The image of a traditional Japanese room includes the shoji, paper-covered wooden frame windows called shoji, fusuma, being sliding doors of wood or paper covered frame, and the distinctive Japanese flooring, straw mats called tatami.
Early tatami mats were very thin, just woven mats that were spread over the hard cold wooden floors.The word “tatami” from the verb tatamu, means to fold or pile up. During the Heian Period, the tatami were a luxury item enjoyed by the nobility and were isolated pieces on the wooden floors used for sitting and sleeping. By the Muromachi Period, the mats had evolved into the tatami as we know them now, covering the floors of many rooms and even used in the homes of commoners.
The size of the tatami differes from region to region. Mats in Tokyo and the surrounding region are known as Edoma or Kantoma, and average 88cm X 176cm, with a thickness of 6cm. The central districts around Nagoya have mats of 91cm X 182cm and are referred to as Ainoma, or “In Between size”. The Nagoya mat size is seen as the standard unit size, while Kyoto tatami known as Kyoma tatami generally measures 95.5cm X 191cm, and is 5.5cm thick.

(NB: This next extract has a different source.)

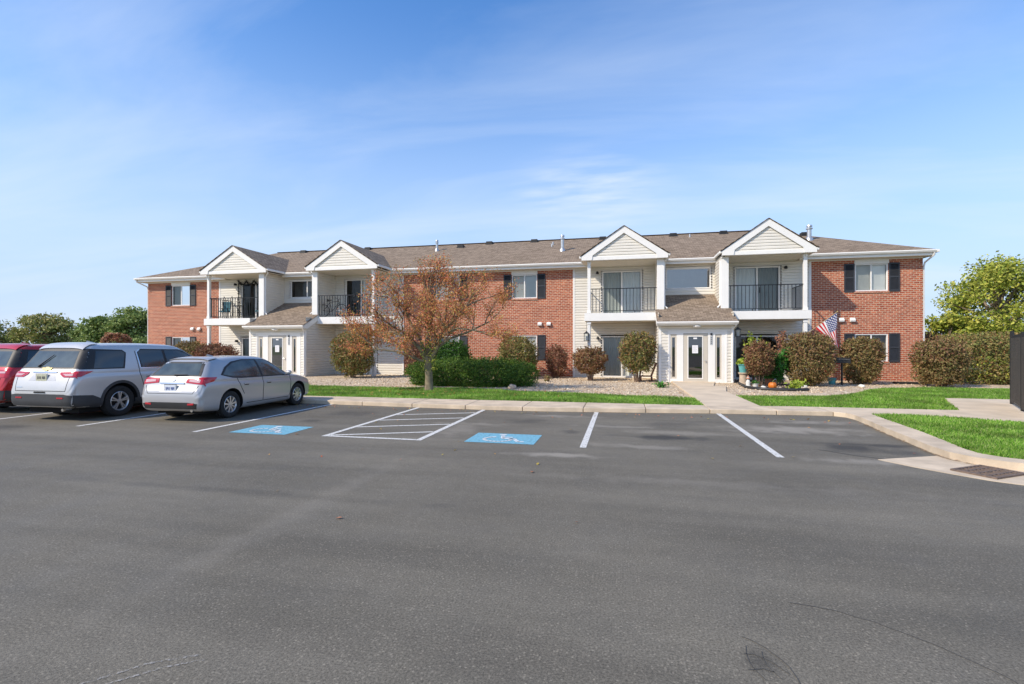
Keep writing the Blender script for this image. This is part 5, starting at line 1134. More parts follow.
# the crooked autumn tree on the lawn
def autumn_tree():
    rr = random.Random(5); t = thing('crabapple_tree', 'crooked autumn tree with sparse orange leaves standing on the lawn strip', 'tree', (-6.27, 15.55, .07), scale=.98)
    mb = MB(); tips = []; tw = MB()
    def limb(pts, radii, n=9): mb.tube(pts, radii, n)
    def grow(p, d, L_, r, lvl):
        seg = [p]; q = p.copy(); dd = d.copy(); k = 4
        for i in range(k):
            dd = (dd+Vector((rr.uniform(-.28, .28), rr.uniform(-.28, .28), rr.uniform(-.20, .22)))).normalized(); q = q+dd*L_/k; seg.append(q.copy())
        (mb if lvl < 2 else tw).tube(seg, [r*(1-.65*i/k) for i in range(k+1)], 6 if lvl < 2 else 4)
        if lvl >= 3: tips.extend(seg[1:]); return
        if lvl == 2: tips.extend(seg[2:])
        for i in range(3 if lvl < 2 else 4):
            s = seg[rr.randint(1, k)]; nd_ = (dd+Vector((rr.uniform(-1, 1), rr.uniform(-1, 1), rr.uniform(-.35, .75)))).normalized()
            grow(s, nd_, L_*rr.uniform(.5, .75), r*.5, lvl+1)
        grow(seg[-1], dd, L_*.6, r*.4, lvl+1)
    limb([(0, 0, -.06), (.0, 0, .05), (.0, 0, .5), (-.05, .0, .95), (-.1, 0, 1.2)], [.20, .15, .125, .12, .12], 14)
    mains = [([(-.08, 0, 1.05), (-.3, -.1, 1.4), (-.75, -.1, 1.75), (-1.25, 0, 1.95), (-1.9, .1, 2.05)], .12),
             ([(-.05, 0, 1.1), (-.15, .1, 1.7), (-.05, .15, 2.2), (.1, .1, 2.8), (-.05, 0, 3.3)], .11),
             ([(0, 0, 1.0), (.25, -.1, 1.5), (.45, -.1, 2.0), (.9, -.2, 2.45), (1.4, -.2, 2.8)], .105),
             ([(-.1, 0, 1.15), (-.5, .35, 1.8), (-.9, .5, 2.4), (-1.1, .5, 3.0)], .09),
             ([(-.05, 0, .95), (-.35, -.35, 1.2), (-.9, -.6, 1.32), (-1.5, -.7, 1.45), (-2.1, -.6, 1.75)], .06),
             ([(.1, 0, 1.3), (.5, .4, 1.7), (1.2, .6, 2.0), (1.9, .6, 2.3)], .08), ([(.3, -.1, 1.6), (.7, -.5, 1.9), (1.3, -.7, 2.1), (1.9, -.6, 2.05)], .06)]
    for pts, r in mains:
        pts = [Vector(p) for p in pts]; r *= .72; pts = [p+Vector((rr.uniform(-.07, .07), rr.uniform(-.07, .07), rr.uniform(-.07, .07))) if 0 < i < 9 else p for i, p in enumerate(pts)]; limb(pts, [r*(1-.6*i/(len(pts)-1)) for i in range(len(pts))], 8)
        for i in range(1, len(pts)):
            for j in range(2 if i > 1 else 1):
                d = (pts[i]-pts[i-1]).normalized(); s = pts[i-1].lerp(pts[i], rr.uniform(.2, 1))
                nd_ = (d*.7+Vector((rr.uniform(-1, 1), rr.uniform(-1, 1), rr.uniform(-.2, .8)))).normalized(); grow(s, nd_, rr.uniform(.75, 1.15), r*.42, 1)
        grow(pts[-1], (pts[-1]-pts[-2]).normalized(), .7, r*.4, 1)
    for i in range(26):   # suckers near the fork
        s = Vector((rr.uniform(-.15, .2), rr.uniform(-.15, .1), rr.uniform(.85, 1.5))); e = s+Vector((rr.uniform(-.3, .35), rr.uniform(-.3, .3), rr.uniform(.3, .8))); tw.tube([s, s.lerp(e, .5)+Vector((.02, 0, .03)), e], [.008, .006, .003], 4)
    tr = mb.build('trunk', 'barklichen', t, smooth=True); tw.build('twigs', mat('fine_twig', (.11, .07, .05), .9, var=.2), t, smooth=True)
    rs = np.random.RandomState(9); T = np.array([tuple(p) for p in tips]); T = T[(T[:, 2] > .9)]
    wgt = np.array([noise.noise(Vector((p[0]*1.3, p[1]*1.3, p[2]*1.3))) for p in T]); 
    cnt = rs.poisson(np.clip(5.6+5*wgt, .8, 11)); idx = np.repeat(np.arange(len(T)), cnt)
    P_ = T[idx]+rs.normal(0, .10, (len(idx), 3)); print('autumn leaves', len(P_), 'tips', len(T))
    if len(P_) > 60000: P_ = P_[rs.choice(len(P_), 60000, False)]
    leaves_mesh('crown', P_, .030, 'leaf_autumn', t, rs=rs, aspect=.5)
    s_ = T[np.linalg.norm(T[:, :2], axis=1) < .5]
    y_ = np.array([(rs.uniform(-.25, .3), rs.uniform(-.3, .1), rs.uniform(.7, 1.7)) for _ in range(420)]); leaves_mesh('sucker_leaves', y_, .03, 'leaf_yellowgreen', t, rs=rs, aspect=.5)
    return t
autumn_tree()
def big_tree(name, label, x, y, h, w, kind, seed, n=9000, size=.11, trunk=.25, crown0=.25, group=None, clumps=70, gap=.0, cat='tree'):
    rs = np.random.RandomState(seed); rr = random.Random(seed); t = thing(name, label, cat, (x, y, 0), group=group)
    mb = MB(); mb.tube([(0, 0, -.1), (.05, 0, h*.15), (0, .05, h*.35), (.05, 0, h*.65), (0, 0, h*.9)], [trunk*.2+.02+trunk*.5, trunk*.5, trunk*.4, trunk*.22, .02], 8)
    P_ = []; D = []; cz0 = h*crown0
    for i in range(clumps):
        while True:
            q = rs.uniform(-1, 1, 3)
            if .12 < np.dot(q, q) < 1: break
        q = q*(1 if np.dot(q, q) > .45 else 1.3); tall = (q[2]+1)/2
        rad = w/2*(1.0-.25*tall)*(.9+.25*rs.uniform(-1, 1)); c = np.array([q[0]*rad, q[1]*rad, cz0+(h-cz0)*(.04+.88*tall)]); cr = w*rs.uniform(.08, .15)
        m_ = int(n/clumps*rs.uniform(.6, 1.4)); d = rs.normal(0, 1, (m_, 3)); d /= np.linalg.norm(d, axis=1)[:, None]
        P_.append(c+d*cr*rs.uniform(.35, 1.1, (m_, 1))*np.array([1.15, 1.15, .75])); D.append(d*.4+np.array([0, 0, .4]))
        if i % 2 == 0:
            s = Vector((0, 0, max(h*.2, c[2]*.62))); e = Vector(c); mb.tube([s, s.lerp(e, .5)+Vector((0, 0, .04*h)), e], [trunk*.22, trunk*.13, .015], 5)
    mb.build('trunk', 'bark', t, smooth=True)
    leaves_mesh('crown', np.concatenate(P_), size, 'leaf_'+kind, t, outward=np.concatenate(D), rs=rs)
    return t
big_tree('leafy_tree', 'tall yellow green tree rising behind the hedge at the right edge', 19.9, 32.0, 6.75, 5.9, 'yellowgreen', 41, 17000, .078, .4, .12, clumps=120)
big_tree('leafy_tree', 'small yellow green tree touching the right corner of the brick building', 17.4, 31.7, 3.6, 3.0, 'yellowgreen', 42, 6000, .085, .2, .05, clumps=50)
big_tree('leafy_tree', 'lower green tree behind the black fence at the far right edge', 24.6, 33.6, 5.0, 5.5, 'yellowgreen', 43, 9000, .1, .3, .08, clumps=60)
big_tree('distant_tree', 'olive green tree at the far left edge above the red vehicle', -66.0, 39.1, 4.9, 7.5, 'treeolive', 44, 9000, .13, .4, .08, group='distant trees beyond the parking lot')
big_tree('distant_tree', 'wide olive tree with ragged top left of the gap in the far trees', -58.3, 39.8, 5.3, 5.8, 'treeolive', 45, 8500, .13, .4, .08, clumps=80, group='distant trees beyond the parking lot')
big_tree('distant_tree', 'small hazy green tree in the gap between the far left trees', -61.0, 46.0, 3.9, 6.0, 'treeolive', 46, 5000, .13, .3, .05, group='distant trees beyond the parking lot')
big_tree('distant_tree', 'dark green tree with sloping left side above the pale silver vehicle', -47.3, 36.9, 4.8, 4.6, 'treegreen', 47, 9000, .12, .4, .05, clumps=80, group='distant trees beyond the parking lot')
big_tree('distant_tree', 'dark green tree touching the left end of the brick building', -43.6, 37.2, 5.3, 5.2, 'treegreen', 48, 11000, .12, .4, .05, clumps=90, group='distant trees beyond the parking lot')
big_tree('distant_tree', 'small rust coloured tree in front of the dark green trees at left', -38.8, 31.4, 2.9, 2.3, 'rusttree', 49, 2600, .09, .2, .1, clumps=40, group='distant trees beyond the parking lot')
big_tree('distant_tree', 'low dark shrubby tree under the dark green trees at left', -40.5, 34.0, 2.4, 5.5, 'treegreen', 50, 5000, .1, .2, .02, clumps=60, group='distant trees beyond the parking lot')

# ------------------------------------------------------------------ small things
def at_thing(*a, **k): return thing(*a, **k)
# flag on a slanted pole fixed to the right balcony column
fl = thing('flag', 'red white and blue striped flag drooping from a slanted pole on the right balcony column', 'flag', (7.43, 22.72, 2.15))
A = Vector((.06, -.02, -.05)); T_ = Vector((.90, -.72, .78)); mb = MB(); mb.tube([A, T_], [.014, .012], 8); mb.build('pole', mat('pole_wood', (.45, .33, .2), .6), fl, smooth=True)
mb = MB(); mb.lathe([(0, -.03), (.03, 0), (0, .035)], tuple(T_), 10); mb.build('pole_tip', 'gold', fl, smooth=True)
mb = MB(); mb.box(-.02, .06, -.02, .03, -.12, .02); mb.tube([(.02, -.01, -.08), (.12, -.06, .0)], .02, 8); mb.build('bracket', 'metal', fl)
def flag_cloth():
    nu, nv = 26, 14; mb = MB(); mb.uv = []; d = (T_-A).normalized(); H_ = .98; W_ = 1.25; pts = []
    for i in range(nu+1):
        for j in range(nv+1):
            u, v = i/nu, j/nv           # v along the pole (1 = tip), u = fly, hanging down
            root = T_-d*(.04+H_*(1-v)); q = u**.85; am = min(1, u*2.5)
            x = root.x*(1-q)+(.84+.12*v)*q+.035*sin(v*9+u*5)*am; y = root.y*(1-q)+(-.66)*q+.07*sin(v*11+u*4)*am
            z = root.z*(1-q)+(-.66+.12*(1-v))*q+.02*sin(v*8)*am
            pts.append((x, y, z))
    fs = []
    for i in range(nu):
        for j in range(nv):
            a = i*(nv+1)+j; fs.append((a, a+nv+1, a+nv+2, a+1)); mb.uv += [(i/nu, j/nv), ((i+1)/nu, j/nv), ((i+1)/nu, (j+1)/nv), (i/nu, (j+1)/nv)]
    mb.add(pts, fs); mb.build('cloth', 'flag', fl, smooth=True)
flag_cloth()
# pumpkin
M['pumpkin'] = mat('pumpkin_skin', (.62, .17, .015), .45, var=.12, vscale=8); M['terra'] = mat('terracotta', (.38, .16, .09), .85, var=.15, vscale=9); M['teal'] = mat('teal_glaze', (.10, .36, .36), .35, var=.12, vscale=6); M['sandstone'] = mat('tan_stone', (.48, .38, .28), .85, var=.15, vscale=9, bump=.4); M['paleplaster'] = mat('pale_plaster', (.68, .66, .6), .7, var=.1)
pk = thing('pumpkin', 'orange pumpkin on the black garden edging right of the entrance', 'pumpkin', (5.13, 18.9, .06), scale=.82)
mb = MB(); n1, n2 = 48, 16; pts = []
for i in range(n2+1):
    ph = pi*i/n2
    for j in range(n1):
        a = 2*pi*j/n1; r = .165*(1+.07*abs(cos(a*4))-.035)*sin(ph)**.8; pts.append((r*cos(a), r*sin(a), .16-.16*cos(ph)*(1-.25*math.exp(-((sin(ph))**2)*8))))
mb.add(pts, [(i*n1+j, i*n1+(j+1) % n1, (i+1)*n1+(j+1) % n1, (i+1)*n1+j) for i in range(n2) for j in range(n1)]); mb.build('rind', 'pumpkin', pk, smooth=True)
mb = MB(); mb.tube([(0, 0, .26), (.01, 0, .33), (.05, .01, .38)], [.028, .018, .022], 7); mb.build('stem', mat('pumpkin_stem', (.16, .17, .06), .8), pk, smooth=True)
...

Traditional mats were made with a rice-straw core, or Toko, with a woven cover of igusa, a soft rush, called the Omote. The brocade or cloth edge is called a heri, and in the past, it was considered impolite to step on the heri, as long ago, the colour distinguished the household’s social rank. Modern-day mats use a core of compressed wood chip or polystyrene foam.
There are rules considering the layout of tatami mats, and auspicious and inauspicious arrangements depending on the occasion, and the mats could be hastily re-arranged if the need arose. Mats must never be laid out in a grid pattern, and there should never be a point where the corners of four mats meet. Modern day homes are usually configured in the auspicious arrangement to avoid bringing bad fortune.
Unfortunately, although modern houses rarely feature the traditional flooring, there is usually at least
one room in the house set aside for the tatami.